Represented by the Executive Director, Finance and Administration, Mr. Chudi Offodile, the NIMASA DG noted that the partnership with the ITC-ILO fits into the Agency’s deliberate objective of structured capacity building programmes for maritime professionals.

According to him, “This partnership, therefore, responds directly to that objective and further reinforces the Agency’s commitment to structured and targeted capacity development, while leveraging the ITC-ILO’s expertise and global pedigree to strengthen the training of maritime labour inspectors, policymakers, and trainers in the interpretation and implementation of the Maritime Labour Convention, 2006, as amended”.

While highlighting the strategic importance of the partnership to Nigeria’s maritime industry development, the DG said “we remain committed to ensuring that the knowledge, systems, and partnerships developed through this engagement translate into measurable improvements in maritime labour administration and support a sector that is globally respected, professionally driven, safe, and firmly anchored on the principles of decent work”.

 

Also speaking, the Director of the ITC-ILO, Mr.

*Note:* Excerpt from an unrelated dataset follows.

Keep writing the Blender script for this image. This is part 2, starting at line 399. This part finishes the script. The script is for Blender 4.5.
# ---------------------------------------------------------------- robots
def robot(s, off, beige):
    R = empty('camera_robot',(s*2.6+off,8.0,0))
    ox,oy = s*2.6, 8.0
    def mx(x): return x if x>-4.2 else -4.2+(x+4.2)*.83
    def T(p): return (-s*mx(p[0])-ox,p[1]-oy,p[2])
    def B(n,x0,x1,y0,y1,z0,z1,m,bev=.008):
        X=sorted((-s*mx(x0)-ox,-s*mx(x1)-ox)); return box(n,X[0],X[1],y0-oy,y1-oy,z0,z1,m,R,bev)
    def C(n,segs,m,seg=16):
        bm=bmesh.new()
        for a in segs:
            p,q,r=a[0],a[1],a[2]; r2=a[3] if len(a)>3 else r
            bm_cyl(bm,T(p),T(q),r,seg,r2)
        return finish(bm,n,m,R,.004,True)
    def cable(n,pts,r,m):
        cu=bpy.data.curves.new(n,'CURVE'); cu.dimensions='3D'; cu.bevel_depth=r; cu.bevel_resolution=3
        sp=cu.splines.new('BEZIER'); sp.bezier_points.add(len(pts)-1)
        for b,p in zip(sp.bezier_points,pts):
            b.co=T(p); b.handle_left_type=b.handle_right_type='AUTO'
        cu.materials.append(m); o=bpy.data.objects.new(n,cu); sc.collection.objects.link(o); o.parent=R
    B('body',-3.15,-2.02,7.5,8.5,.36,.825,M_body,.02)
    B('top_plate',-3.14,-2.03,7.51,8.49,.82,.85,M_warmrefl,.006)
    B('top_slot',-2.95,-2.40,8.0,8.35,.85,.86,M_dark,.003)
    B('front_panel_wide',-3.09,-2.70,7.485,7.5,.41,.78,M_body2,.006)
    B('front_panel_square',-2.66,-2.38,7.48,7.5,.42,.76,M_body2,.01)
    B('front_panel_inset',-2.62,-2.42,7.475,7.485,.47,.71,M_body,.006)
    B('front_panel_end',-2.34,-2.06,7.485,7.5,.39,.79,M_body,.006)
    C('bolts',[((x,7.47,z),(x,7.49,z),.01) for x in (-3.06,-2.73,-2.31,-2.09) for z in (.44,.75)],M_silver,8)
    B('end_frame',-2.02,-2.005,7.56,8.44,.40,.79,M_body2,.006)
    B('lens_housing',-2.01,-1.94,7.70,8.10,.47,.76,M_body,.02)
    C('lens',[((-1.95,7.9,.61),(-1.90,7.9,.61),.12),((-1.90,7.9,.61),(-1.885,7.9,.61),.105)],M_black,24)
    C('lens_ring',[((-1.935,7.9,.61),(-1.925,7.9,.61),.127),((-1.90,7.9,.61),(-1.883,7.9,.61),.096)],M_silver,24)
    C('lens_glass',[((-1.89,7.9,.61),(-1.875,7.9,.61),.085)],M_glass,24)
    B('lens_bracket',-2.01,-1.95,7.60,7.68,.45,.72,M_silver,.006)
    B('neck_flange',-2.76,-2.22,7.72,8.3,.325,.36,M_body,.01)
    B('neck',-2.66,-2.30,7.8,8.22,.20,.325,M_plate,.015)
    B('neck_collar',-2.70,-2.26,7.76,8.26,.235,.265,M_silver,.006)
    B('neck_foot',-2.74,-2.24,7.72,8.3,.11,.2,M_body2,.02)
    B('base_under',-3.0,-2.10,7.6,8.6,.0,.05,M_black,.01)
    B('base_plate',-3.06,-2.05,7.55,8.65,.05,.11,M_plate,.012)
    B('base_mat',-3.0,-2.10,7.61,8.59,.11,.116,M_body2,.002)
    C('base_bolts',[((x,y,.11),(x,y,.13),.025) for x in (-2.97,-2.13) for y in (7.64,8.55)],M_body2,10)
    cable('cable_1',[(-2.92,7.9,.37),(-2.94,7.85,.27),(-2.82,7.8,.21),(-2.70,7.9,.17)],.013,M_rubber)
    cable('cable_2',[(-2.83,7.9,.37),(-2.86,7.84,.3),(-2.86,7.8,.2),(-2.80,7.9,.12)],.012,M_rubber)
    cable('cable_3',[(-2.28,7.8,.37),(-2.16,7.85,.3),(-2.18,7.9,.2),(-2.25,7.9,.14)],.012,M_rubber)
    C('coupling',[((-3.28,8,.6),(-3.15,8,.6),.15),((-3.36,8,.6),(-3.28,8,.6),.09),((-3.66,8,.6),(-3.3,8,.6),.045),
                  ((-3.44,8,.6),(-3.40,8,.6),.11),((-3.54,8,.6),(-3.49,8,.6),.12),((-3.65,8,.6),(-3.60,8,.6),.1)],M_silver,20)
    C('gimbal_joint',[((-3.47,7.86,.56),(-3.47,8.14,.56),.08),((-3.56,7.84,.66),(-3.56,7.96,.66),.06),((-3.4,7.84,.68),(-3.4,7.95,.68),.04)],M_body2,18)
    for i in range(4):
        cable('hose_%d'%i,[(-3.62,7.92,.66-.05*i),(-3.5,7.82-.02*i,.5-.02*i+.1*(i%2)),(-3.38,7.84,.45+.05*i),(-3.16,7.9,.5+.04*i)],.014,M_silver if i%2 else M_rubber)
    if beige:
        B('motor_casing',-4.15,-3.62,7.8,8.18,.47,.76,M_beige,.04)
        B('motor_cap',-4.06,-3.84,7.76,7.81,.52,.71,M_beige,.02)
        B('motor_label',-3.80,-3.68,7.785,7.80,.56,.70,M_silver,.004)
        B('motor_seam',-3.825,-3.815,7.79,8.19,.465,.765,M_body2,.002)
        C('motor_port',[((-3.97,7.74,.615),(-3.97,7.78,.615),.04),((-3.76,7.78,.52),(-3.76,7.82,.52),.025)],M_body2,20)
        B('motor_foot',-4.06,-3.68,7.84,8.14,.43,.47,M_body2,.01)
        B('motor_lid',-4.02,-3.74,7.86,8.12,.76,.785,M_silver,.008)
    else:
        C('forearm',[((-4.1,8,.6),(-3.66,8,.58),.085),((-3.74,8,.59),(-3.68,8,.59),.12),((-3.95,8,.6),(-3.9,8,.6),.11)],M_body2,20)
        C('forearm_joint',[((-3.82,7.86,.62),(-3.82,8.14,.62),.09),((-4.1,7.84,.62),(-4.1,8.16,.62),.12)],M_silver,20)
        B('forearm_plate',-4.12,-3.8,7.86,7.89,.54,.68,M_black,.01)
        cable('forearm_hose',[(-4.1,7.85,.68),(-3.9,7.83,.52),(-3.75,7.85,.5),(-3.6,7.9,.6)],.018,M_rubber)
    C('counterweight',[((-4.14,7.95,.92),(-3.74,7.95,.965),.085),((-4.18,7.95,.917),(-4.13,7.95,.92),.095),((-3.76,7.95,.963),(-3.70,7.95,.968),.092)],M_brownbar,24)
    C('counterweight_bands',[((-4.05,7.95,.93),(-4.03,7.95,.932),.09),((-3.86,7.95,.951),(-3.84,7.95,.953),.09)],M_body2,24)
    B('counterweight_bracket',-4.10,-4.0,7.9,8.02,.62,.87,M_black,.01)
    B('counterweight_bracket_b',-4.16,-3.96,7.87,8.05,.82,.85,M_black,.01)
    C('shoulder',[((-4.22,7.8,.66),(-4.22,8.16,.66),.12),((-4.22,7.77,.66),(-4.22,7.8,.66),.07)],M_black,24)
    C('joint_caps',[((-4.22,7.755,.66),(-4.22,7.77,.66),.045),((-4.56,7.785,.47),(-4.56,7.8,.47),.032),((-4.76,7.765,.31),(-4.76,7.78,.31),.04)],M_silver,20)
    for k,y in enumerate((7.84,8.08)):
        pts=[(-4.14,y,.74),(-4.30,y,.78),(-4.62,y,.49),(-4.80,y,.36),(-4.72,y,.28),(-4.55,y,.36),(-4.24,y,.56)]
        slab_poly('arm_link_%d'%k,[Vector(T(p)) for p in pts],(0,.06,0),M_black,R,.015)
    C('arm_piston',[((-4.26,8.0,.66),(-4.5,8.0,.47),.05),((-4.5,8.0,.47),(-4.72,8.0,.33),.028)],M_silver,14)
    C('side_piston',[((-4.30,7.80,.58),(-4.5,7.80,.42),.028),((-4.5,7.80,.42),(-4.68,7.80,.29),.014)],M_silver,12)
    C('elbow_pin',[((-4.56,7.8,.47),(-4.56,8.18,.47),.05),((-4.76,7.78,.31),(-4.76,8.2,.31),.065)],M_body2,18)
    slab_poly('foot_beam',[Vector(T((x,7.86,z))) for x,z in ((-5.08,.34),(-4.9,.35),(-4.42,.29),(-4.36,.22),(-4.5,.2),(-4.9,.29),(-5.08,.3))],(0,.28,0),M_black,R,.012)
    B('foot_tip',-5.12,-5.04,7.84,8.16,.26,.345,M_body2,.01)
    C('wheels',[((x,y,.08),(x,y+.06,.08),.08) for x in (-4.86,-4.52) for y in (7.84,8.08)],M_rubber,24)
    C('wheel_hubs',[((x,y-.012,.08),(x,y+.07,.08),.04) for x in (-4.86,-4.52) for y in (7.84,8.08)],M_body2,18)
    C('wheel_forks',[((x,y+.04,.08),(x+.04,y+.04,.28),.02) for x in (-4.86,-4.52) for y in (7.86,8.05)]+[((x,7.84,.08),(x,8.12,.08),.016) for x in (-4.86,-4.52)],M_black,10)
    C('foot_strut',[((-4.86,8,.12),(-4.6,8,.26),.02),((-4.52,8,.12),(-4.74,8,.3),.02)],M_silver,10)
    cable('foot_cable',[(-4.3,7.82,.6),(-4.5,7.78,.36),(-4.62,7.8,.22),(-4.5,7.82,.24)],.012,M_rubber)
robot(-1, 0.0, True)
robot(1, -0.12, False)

Christopher Perrin expressed appreciation for the partnership, assuring that the Centre would deploy its faculty and resources to support Nigeria’s quest for sustainable human capacity development.

 

The MoU is the outcome of several interactions and strategic meetings between the two organisations with the Executive Director, Maritime Labour and Cabotage Services NIMASA, Mr Jibril Abba and Head of Training at ITC-ILO, Giuseppe Zefola as focal persons while the Regional Adviser/Technical Expert at ILO, Dr. Amos Kuje provided valuable guidance.